Voltage-driven exchange resonance achieving 100\% mechanical efficiency

TL;DR

This paper introduces a voltage-driven exchange resonance mechanism in ferromagnet-topological insulator heterostructures that achieves near-perfect mechanical efficiency by utilizing adiabatic quantum motor principles and topological charge pumping.

Contribution

It proposes a novel voltage-induced torque mechanism for high-frequency magnetization dynamics with near-unity efficiency, surpassing limitations of current-driven magnetic resonances.

Findings

Achieves 100% mechanical efficiency in magnetic resonance.

Demonstrates high-frequency exchange mode resonance.

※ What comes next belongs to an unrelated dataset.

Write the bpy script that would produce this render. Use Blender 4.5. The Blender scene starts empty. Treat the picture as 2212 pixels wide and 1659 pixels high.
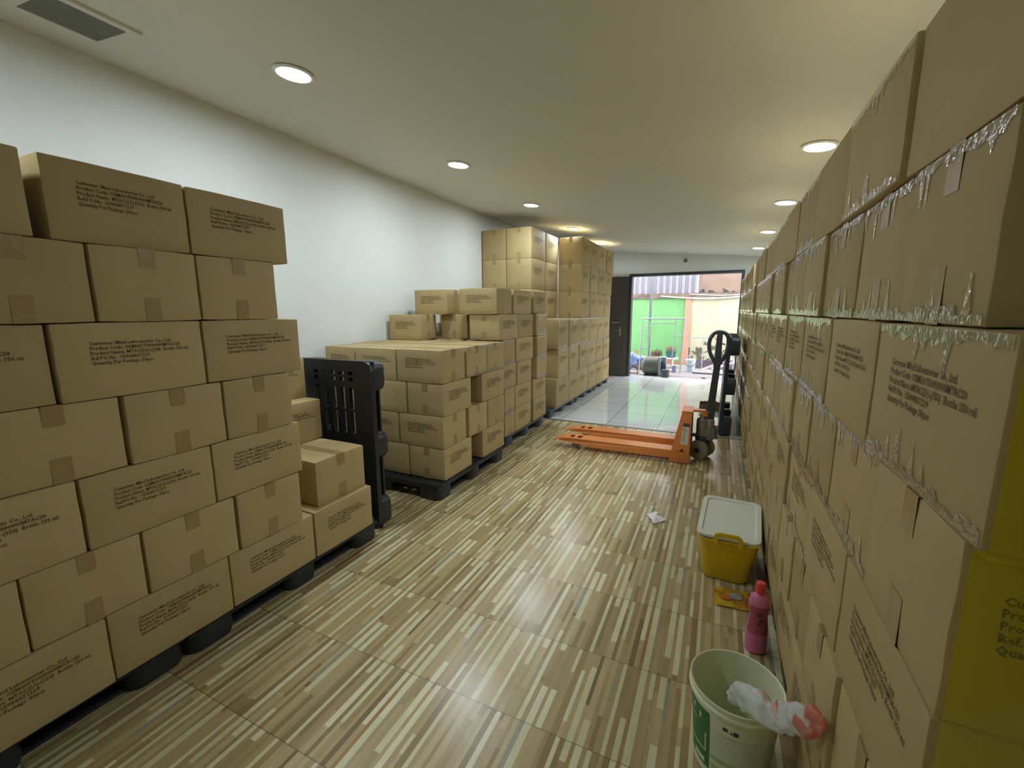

Shows topological charge pumping at resonance.

Abstract

Magnetic resonances driven by current-induced torques are crucial tools to study magnetic materials but are very limited in frequency and mechanical efficiency. We propose an alternative mechanism, voltage-induced torque, to realize high efficiency in generating high-frequency magnetization dynamics. When a ferromagnet-topological insulator-ferromagnet trilayer heterostructure is operated as an adiabatic quantum motor, voltage-induced torque arises from the adiabatic motion of gapped topological electrons on the two interfaces and act oppositely on the two ferromagnetic layers, which can excite the exchange mode where the two ferromagnetic layers precess with a $\pi$-phase difference. The exchange mode resonance, bearing a much higher frequency than the ferromagnetic resonance, is accompanied by topological charge pumping, leading to a sharp peak in electrical admittance at the resonance point. Because the output current is purely adiabatic while dissipative current vanishes identically, the proposed voltage-driven exchange resonance entails a remarkably high mechanical efficiency close to unity, which is impossible in any current-driven systems.